Monday, April 8, 2013

Prayer and Love

Just a day ago I was cancelling all sorts of pleasant outings so I could get two rush jobs in... now I have an entire free morning to do whatever it is I might want. Like eat and make up things to write about.

While I was home for Easter I didn't want to pray alone so my Mom and I prayed the Rosary every night (which I haven't done in a long time) and I realized, yet again and of course, why the Rosary is such a good prayer. It takes me out of the egocentricism that so much of my own personal prayer brings about. During the Rosary I can pray through my problems and fears in light of the life of Jesus and Mary, which helps me pull back and listen to what the Lord wants to tell me. The Rosary is a really imaginative prayer, so instead of letting my imagination run wild the way it does when I just wing it, it orders and directs my imagination in a more fruitful way. For instance, today is the Feast of the Annunciation when Mary receives the beautiful news from the Angel that she is to bear the son of God. That happens to be one of the mysteries you meditate on in The Rosary. Last week when I prayed and repeated the Hail Mary, I imagined seeing and feeling what Mary must have been feeling and the weight of what she was being asked, and then I imagined myself being called by God, and so I had to face the fears that came along with that, but not before seeing Mary's strength which gave me strength, so it made the whole thing a lot easier.

As in an prayer, sometimes it is visibly fruitful and sometimes it is not, but it has been awhile since I felt such peace after prayer, and I am thankful for that.

~

I also found a lovely passage about what it means to Love by John Paul II, enjoy!

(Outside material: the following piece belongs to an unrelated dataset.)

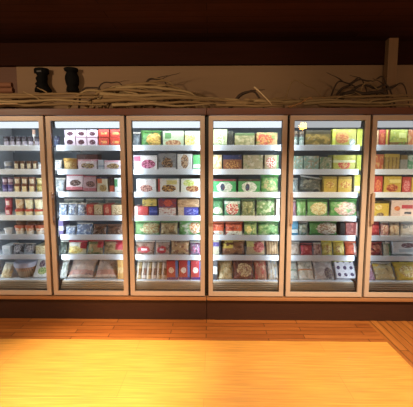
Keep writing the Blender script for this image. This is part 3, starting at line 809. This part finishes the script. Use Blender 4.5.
bag(5, 3, 299.5, 322.5, 178, 'wide dark grey bag with white seal', pm('#5c625c', (('mottle', '#8c8a78', 5, 0.54), ('mottle', '#34383a', 4, 0.58))), seal='#eef0ee', tilt=8, lean=16)
for i, (a, b) in enumerate(((323.6, 337.3), (337.8, 352.5))):
    carton(5, 3, a + 0.5, b, 176.5, 'yellow carton with amber print, ' + pos(i, 2), pm('#d4b030', (('oval', '#c87a2c', '#e8d060', 0.5, 0.5, 0.34, 0.2), ('band', '#a4872c', 0.85, 1))))
carton(5, 3, 353, 362, 175, 'slim yellow and white carton', pm('#d8cc30', (('rect', '#eceadc', 0.2, 0.9, 0.1, 0.4), ('side', '#4a4418', 0, 0.16))))
bag(5, 4, 291.5, 297, 200, 'small violet and grey bag', pm('#9a7c98', (('mottle', '#b84c78', 5, 0.58),)))
bag(5, 4, 297.5, 307, 199, 'plain bright green bag', pm('#6cae62', (('mottle', '#a0c890', 4, 0.57),)), seal='#6aa860', lean=8)
bag(5, 4, 307.5, 329.5, 199, 'green bag with tan sprouts', pm('#6aa054', (('oval', '#c8b070', '#dcd8a8', 0.55, 0.42, 0.4, 0.36),)), seal='#5a9a50', lean=8)
bag(5, 4, 330.5, 359, 199, 'wide green bag with pale pink food', pm('#58a650', (('oval', '#ecd8c4', '#d8a898', 0.6, 0.42, 0.42, 0.38), ('mottle', '#88c078', 4, 0.6))), seal='#5aa850', lean=8)
carton(5, 5, 291.5, 298.5, 222, 'small blue and white carton', pm('#5c9cc0', (('band', '#e0ecf0', 0.2, 0.45),)))
bag(5, 5, 299, 309, 222, 'grey-green bag', pm('#8a948a', (('mottle', '#b4bcb0', 4, 0.53), ('mottle', '#4a7a4c', 5, 0.6))), lean=10)
bag(5, 5, 309.5, 339, 221, 'green bag with brown and white beans', pm('#5c9c4c', (('oval', '#b08c70', '#e4dccc', 0.64, 0.45, 0.38, 0.42),)), seal='#5a9a4c', lean=10)
carton(5, 5, 340, 345.5, 223, 'slim black carton', pm('#2c2424'))
carton(5, 5, 346, 358, 223, 'dark red carton', pm('#8c2e2a', (('mottle', '#c87060', 4, 0.55), ('side', '#d8c0b4', 0.9, 1))))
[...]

What does it mean to love? One of you asks me, in your judgement, what does it mean for us young people to love?" I wanted to address these questions together with others, more complex, in which I have found your unease with exaggerated hedonism, widespread pornography, a permissive mentality, which fatally lead to "forgetting the highest and most indispensable values." So then, I agree with you: to love authentically as Christians today often means going against the grain, being straightforward people who call evil evil and good good, and courageously decide against the common practice of equating love with sex, validity with success, authenticity with appearance. To love as Christians is this miracle: to center ourselves on God through the person of Christ, and give ourselves to others in an attitude of openness, of welcome, of assistance. Within this context, vocations to marriage, as to consecrated life, will be vocations of love. By loving seriously, you will acquire the understanding and culture of love, correctness in seeing the demands and concreteness of self-donation. I confess to you in simplicity that I feel  real disturbance over the future of the world, when I see young generations incapable of real love, or who reduce their self-donation to exchange of gratification between equals, incapable of seeing sexuality as a call, an invitation to a higher and more universal form of love.